| AIM OF THE EXERCISE |
Copy exactly the lines from the start of the data below through the one that carries "sc.cycles.max_bounces = 6", and only those.

BEGIN RECORDED DATA

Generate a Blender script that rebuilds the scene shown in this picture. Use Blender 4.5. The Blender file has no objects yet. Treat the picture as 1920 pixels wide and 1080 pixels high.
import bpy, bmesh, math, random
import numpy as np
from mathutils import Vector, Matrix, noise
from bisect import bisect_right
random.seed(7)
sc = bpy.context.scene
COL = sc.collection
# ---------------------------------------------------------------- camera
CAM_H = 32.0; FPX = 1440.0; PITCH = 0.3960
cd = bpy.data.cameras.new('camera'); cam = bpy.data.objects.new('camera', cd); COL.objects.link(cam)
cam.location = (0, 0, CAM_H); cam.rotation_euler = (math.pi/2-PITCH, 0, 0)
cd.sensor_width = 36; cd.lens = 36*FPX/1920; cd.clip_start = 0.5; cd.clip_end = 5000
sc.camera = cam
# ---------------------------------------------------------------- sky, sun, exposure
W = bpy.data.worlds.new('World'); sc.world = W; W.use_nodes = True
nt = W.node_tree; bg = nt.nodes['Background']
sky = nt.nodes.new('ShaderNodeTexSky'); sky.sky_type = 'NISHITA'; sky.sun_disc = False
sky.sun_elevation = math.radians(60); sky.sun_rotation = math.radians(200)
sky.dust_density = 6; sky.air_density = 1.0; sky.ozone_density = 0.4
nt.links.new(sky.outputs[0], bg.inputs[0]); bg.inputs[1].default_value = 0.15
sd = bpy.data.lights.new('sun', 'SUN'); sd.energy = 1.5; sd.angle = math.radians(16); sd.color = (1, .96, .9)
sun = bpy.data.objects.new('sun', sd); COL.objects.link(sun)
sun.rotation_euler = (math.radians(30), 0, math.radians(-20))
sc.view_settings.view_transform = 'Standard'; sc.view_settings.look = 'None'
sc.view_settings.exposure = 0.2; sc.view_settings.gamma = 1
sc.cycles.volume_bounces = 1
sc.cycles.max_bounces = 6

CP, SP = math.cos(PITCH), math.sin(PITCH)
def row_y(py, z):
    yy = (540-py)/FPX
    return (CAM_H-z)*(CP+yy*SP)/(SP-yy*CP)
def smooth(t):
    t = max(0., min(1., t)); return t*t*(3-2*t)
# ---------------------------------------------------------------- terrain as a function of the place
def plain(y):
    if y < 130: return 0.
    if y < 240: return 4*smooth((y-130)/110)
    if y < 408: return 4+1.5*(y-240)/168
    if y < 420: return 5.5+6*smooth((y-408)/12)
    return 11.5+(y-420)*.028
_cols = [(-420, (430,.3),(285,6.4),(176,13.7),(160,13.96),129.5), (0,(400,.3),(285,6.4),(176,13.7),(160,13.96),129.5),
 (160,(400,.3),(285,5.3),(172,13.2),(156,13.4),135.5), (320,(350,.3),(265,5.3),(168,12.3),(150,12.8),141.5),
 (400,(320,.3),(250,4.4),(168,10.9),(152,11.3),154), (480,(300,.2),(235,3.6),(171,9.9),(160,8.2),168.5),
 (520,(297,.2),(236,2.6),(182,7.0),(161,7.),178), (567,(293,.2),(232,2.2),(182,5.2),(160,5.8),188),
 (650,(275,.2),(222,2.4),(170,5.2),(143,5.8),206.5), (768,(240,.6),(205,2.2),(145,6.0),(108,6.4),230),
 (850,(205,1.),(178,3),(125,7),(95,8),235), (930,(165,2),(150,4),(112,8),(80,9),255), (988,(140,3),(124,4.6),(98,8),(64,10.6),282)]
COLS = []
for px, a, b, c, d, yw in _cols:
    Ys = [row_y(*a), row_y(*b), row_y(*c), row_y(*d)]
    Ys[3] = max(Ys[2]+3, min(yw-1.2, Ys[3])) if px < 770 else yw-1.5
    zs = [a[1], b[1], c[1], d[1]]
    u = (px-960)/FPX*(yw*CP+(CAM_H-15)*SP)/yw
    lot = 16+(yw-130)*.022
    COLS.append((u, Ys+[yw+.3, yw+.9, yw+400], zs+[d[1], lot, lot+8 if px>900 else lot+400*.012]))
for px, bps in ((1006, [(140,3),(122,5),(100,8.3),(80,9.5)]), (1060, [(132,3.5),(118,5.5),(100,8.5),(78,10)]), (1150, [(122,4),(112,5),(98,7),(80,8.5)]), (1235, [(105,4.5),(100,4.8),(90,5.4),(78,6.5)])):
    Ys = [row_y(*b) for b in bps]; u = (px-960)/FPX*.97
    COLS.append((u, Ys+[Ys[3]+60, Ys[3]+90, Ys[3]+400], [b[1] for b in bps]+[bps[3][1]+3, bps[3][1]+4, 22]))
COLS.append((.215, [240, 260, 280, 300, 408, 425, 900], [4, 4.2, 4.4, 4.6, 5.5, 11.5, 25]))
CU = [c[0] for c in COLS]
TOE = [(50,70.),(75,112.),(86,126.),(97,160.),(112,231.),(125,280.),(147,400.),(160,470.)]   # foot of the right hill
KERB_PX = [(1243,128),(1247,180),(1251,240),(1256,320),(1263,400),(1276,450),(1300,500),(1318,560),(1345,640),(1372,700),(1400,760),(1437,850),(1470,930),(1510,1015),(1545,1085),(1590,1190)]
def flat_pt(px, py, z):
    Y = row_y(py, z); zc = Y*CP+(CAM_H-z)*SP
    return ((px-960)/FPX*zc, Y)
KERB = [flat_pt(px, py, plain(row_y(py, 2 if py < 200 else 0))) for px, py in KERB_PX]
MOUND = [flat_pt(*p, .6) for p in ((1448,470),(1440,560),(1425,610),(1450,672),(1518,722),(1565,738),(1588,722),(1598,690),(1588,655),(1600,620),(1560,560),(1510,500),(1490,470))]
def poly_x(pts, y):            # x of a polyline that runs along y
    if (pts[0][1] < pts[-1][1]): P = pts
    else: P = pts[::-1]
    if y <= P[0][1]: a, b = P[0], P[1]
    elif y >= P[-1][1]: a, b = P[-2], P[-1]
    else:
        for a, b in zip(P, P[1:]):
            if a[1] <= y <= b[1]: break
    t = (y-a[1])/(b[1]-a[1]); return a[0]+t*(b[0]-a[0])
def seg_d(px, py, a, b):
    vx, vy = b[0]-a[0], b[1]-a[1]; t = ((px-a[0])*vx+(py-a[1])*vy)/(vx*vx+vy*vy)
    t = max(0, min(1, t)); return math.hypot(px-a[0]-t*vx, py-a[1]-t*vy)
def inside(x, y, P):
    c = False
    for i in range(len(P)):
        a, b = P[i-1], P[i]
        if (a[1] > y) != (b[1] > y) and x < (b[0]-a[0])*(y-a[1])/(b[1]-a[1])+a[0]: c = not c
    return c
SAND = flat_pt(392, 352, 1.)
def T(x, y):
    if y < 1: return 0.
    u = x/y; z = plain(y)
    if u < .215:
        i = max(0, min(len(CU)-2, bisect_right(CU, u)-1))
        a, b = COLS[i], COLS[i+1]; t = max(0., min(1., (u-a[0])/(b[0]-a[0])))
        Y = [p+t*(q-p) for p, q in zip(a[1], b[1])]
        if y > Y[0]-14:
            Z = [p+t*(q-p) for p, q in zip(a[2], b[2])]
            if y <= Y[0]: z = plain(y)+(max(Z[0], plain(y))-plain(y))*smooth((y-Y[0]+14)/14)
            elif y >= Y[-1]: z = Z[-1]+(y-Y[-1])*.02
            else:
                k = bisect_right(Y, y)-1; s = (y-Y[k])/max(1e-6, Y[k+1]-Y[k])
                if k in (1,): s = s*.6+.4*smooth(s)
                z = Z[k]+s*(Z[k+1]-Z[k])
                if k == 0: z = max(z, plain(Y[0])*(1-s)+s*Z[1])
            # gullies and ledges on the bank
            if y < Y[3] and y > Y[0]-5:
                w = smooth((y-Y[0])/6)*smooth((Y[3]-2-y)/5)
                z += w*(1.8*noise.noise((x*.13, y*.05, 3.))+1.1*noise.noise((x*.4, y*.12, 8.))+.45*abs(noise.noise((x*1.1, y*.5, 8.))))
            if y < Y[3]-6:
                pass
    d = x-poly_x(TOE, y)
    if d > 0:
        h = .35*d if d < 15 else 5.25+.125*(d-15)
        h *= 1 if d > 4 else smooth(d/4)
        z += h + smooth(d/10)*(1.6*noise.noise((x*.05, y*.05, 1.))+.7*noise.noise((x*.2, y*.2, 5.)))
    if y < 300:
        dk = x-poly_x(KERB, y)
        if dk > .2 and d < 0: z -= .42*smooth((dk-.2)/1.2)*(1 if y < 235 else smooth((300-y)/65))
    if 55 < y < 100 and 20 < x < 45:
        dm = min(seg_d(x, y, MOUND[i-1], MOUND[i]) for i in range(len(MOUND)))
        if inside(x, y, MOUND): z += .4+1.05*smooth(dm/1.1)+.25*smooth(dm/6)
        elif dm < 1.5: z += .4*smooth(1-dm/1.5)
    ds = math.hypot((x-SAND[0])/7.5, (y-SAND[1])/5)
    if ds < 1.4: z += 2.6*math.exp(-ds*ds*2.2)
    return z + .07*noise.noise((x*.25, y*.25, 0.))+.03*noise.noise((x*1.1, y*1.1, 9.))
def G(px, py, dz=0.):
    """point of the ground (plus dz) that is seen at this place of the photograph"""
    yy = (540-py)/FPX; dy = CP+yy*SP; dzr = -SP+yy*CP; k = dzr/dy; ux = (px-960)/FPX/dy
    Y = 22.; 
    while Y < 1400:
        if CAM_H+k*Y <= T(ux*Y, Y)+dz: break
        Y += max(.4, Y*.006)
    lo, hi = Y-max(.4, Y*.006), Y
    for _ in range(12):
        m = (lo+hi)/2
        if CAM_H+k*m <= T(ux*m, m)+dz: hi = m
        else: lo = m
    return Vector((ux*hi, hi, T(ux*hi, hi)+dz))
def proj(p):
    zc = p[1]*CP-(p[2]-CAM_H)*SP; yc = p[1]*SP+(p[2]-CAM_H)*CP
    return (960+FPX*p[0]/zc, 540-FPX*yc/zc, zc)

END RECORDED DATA

| SOLVED EXERCISE |
Generate a Blender script that rebuilds the scene shown in this picture. Use Blender 4.5. The Blender file has no objects yet. Treat the picture as 1920 pixels wide and 1080 pixels high.
import bpy, bmesh, math, random
import numpy as np
from mathutils import Vector, Matrix, noise
from bisect import bisect_right
random.seed(7)
sc = bpy.context.scene
COL = sc.collection
# ---------------------------------------------------------------- camera
CAM_H = 32.0; FPX = 1440.0; PITCH = 0.3960
cd = bpy.data.cameras.new('camera'); cam = bpy.data.objects.new('camera', cd); COL.objects.link(cam)
cam.location = (0, 0, CAM_H); cam.rotation_euler = (math.pi/2-PITCH, 0, 0)
cd.sensor_width = 36; cd.lens = 36*FPX/1920; cd.clip_start = 0.5; cd.clip_end = 5000
sc.camera = cam
# ---------------------------------------------------------------- sky, sun, exposure
W = bpy.data.worlds.new('World'); sc.world = W; W.use_nodes = True
nt = W.node_tree; bg = nt.nodes['Background']
sky = nt.nodes.new('ShaderNodeTexSky'); sky.sky_type = 'NISHITA'; sky.sun_disc = False
sky.sun_elevation = math.radians(60); sky.sun_rotation = math.radians(200)
sky.dust_density = 6; sky.air_density = 1.0; sky.ozone_density = 0.4
nt.links.new(sky.outputs[0], bg.inputs[0]); bg.inputs[1].default_value = 0.15
sd = bpy.data.lights.new('sun', 'SUN'); sd.energy = 1.5; sd.angle = math.radians(16); sd.color = (1, .96, .9)
sun = bpy.data.objects.new('sun', sd); COL.objects.link(sun)
sun.rotation_euler = (math.radians(30), 0, math.radians(-20))
sc.view_settings.view_transform = 'Standard'; sc.view_settings.look = 'None'
sc.view_settings.exposure = 0.2; sc.view_settings.gamma = 1
sc.cycles.volume_bounces = 1
sc.cycles.max_bounces = 6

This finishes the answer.